Eine Rolex Daytona aus dem Besitz von Paul Newman wurde 2017 für 17 Mio. Dollar versteigert.

Foto: PHILLIPS in Association with BACS & RUSSO

Die Royal Oak von Audemars Piguet, 1972 präsentiert, gilt als Designikone. Nicht nur Celebrities sind von ihr angetan.

Foto: Audemars Piguet

Rolex mischt mit einem eigenen Certified Pre-Owned-Programm den Markt auf.

Foto: Rolex

Die Nautilus von Patek Philippe in Edelstahl (Ref. 5711/1A) gilt als ultimative Trophäe. Sie wurde von 1976 bis 2021 produziert. Im Bild die Jubiläumsedition zum 40. Geburtstag des Klassikers.

Foto: Patek Philippe

Die legendäre Omega Speedmaster "Moonwatch" (links), die erste Uhr auf dem Mond, war die Vorlage für die gehypte "Moonswatch".

Foto: Swatch

Ex-Bond Daniel Craig ließ sich bei einer Veranstaltung mit der angesagten Moonswatch an seinem Handgelenk blicken.

Foto: Getty Images

Einen interessanten Weg in Sachen CPO beschreitet Jaeger-LeCoultre mit The Collectibles einer kuratierten Sammlung der wegweisendsten Modelle der Maison: Sie umfasst eine sorgfältig zusammengestellte Sammlung von insgesamt 17 seltener Zeitmesser, die für die Uhrmacherkunst des 20. Jahrhunderts wegweisend sind. Zu den ersten Modellen der Kollektion zählen eine Geophysic, eine Memovox Parking, eine Master Mariner Deep Sea, eine Shark Deep Sea und die abgebildete Memovox Polaris II aus dem Jahr 1970. Jeder Zeitmesser wird mit einem Auszug aus den Archiven von Jaeger-LeCoultre, einem neu entworfenen Armband und einem Gratisexemplar des Bildbandes "The Collectibles" geliefert. Außerdem sind, sofern verfügbar, auch die Originalbox, die Originalpapiere und das Originalarmband im Lieferumfang enthalten.

Foto: Jaeger-LeCoultre

Bei einem Spaziergang durch die Wiener Innenstadt springen sie einem ins geschulte Auge. Sie tragen mehr oder weniger fantasievolle Namen wie Timelounge oder Chronothek: Secondhandläden, die sich auf gebrauchte Zeitmesser spezialisiert haben. Davon scheint es immer mehr zu geben. Eine Entwicklung, die auch Julien Rossier beobachtet: "Waren Händler von Uhren aus Vorbesitz noch vor wenigen Jahren eher Randfiguren, sind sie heute ins Zentrum gerückt."

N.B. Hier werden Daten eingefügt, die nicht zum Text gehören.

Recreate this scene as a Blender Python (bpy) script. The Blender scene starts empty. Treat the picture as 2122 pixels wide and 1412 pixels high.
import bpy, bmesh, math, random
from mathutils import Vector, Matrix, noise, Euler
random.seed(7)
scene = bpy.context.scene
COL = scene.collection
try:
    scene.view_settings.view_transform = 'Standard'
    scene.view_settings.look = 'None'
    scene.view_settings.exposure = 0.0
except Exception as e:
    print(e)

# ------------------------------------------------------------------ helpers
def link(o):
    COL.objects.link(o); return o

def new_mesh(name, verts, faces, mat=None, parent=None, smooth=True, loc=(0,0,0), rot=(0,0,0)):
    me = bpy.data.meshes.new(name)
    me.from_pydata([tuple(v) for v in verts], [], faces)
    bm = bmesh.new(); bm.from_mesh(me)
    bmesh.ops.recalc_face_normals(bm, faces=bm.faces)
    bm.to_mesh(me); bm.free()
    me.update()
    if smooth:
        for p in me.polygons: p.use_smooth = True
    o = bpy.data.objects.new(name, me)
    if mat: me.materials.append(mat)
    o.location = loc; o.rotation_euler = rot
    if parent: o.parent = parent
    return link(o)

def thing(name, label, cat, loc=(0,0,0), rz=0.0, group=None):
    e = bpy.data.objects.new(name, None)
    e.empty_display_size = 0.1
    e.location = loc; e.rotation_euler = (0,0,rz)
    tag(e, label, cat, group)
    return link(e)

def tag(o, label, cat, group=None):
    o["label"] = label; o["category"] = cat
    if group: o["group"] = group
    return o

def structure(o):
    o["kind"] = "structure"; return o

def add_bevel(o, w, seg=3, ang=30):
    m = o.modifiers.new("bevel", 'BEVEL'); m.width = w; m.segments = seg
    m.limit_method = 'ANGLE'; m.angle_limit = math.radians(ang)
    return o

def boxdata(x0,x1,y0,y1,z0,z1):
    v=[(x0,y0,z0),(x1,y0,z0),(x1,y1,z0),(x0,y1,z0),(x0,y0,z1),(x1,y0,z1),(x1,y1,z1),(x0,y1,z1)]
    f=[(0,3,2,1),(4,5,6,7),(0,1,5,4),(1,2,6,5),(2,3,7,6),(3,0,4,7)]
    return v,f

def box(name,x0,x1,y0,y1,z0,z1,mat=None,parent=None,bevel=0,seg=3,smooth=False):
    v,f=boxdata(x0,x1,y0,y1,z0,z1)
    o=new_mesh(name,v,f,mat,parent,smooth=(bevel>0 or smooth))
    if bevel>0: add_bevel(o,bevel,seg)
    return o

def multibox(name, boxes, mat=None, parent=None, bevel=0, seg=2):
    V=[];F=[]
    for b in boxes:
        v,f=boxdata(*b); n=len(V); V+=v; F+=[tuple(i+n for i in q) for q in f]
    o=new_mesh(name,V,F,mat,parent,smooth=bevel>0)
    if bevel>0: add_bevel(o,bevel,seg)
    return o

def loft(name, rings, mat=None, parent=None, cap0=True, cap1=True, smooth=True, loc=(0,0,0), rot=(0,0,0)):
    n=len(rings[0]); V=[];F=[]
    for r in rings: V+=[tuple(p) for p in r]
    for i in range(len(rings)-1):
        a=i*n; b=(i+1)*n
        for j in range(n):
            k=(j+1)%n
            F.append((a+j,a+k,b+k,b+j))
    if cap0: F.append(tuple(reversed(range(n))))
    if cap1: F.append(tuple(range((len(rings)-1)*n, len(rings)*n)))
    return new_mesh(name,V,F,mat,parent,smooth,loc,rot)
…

Man finde sie nicht mehr nur im Internet oder in der Vorstadt, sondern in der City. In unmittelbarer Nähe zu etablierten Edeljuwelieren, etwa der Bucherer-Boutique am Stephansplatz, deren Geschäftsführer Rossier ist. Dort bietet man seit drei Jahren selbst Uhren aus zweiter Hand an. Sie laufen unter dem vertrauensbildenden Label "Certified Pre-Owned", kurz CPO. Soll heißen: Bucherer, immerhin der größte Uhreneinzelhändler der Welt, bürgt für deren Qualität.

Analoge Dinge und Nachhaltigkeit

"Secondhand-Uhren sind ein Türöffner", bekundete Rossier schon 2020. Ein niederschwelliges Angebot, um auch jene ins Geschäft zu locken, die sich für Zeitmesser interessieren, die sich aber bisher nicht trauten, zu einem Juwelier zu gehen, um sich einmal unverbindlich umzusehen. Unabhängig vom Kontostand.

Tatsächlich spricht der Lifestyle und die Affinität der Gen Z, aber auch der Millennials, zu analogen Dingen sehr für Uhren aus zweiter Hand. Sie scheuen den Gang zum Secondhandladen nicht, Stichwort Nachhaltigkeit, sind auch offen für Luxusprodukte. En vogue sind zudem Vintage-Objekte, vor allem solche, die regulär schwer zu bekommen sind. Und die versprechen, auch noch nach Jahren begehrenswert und wertvoll zu sein.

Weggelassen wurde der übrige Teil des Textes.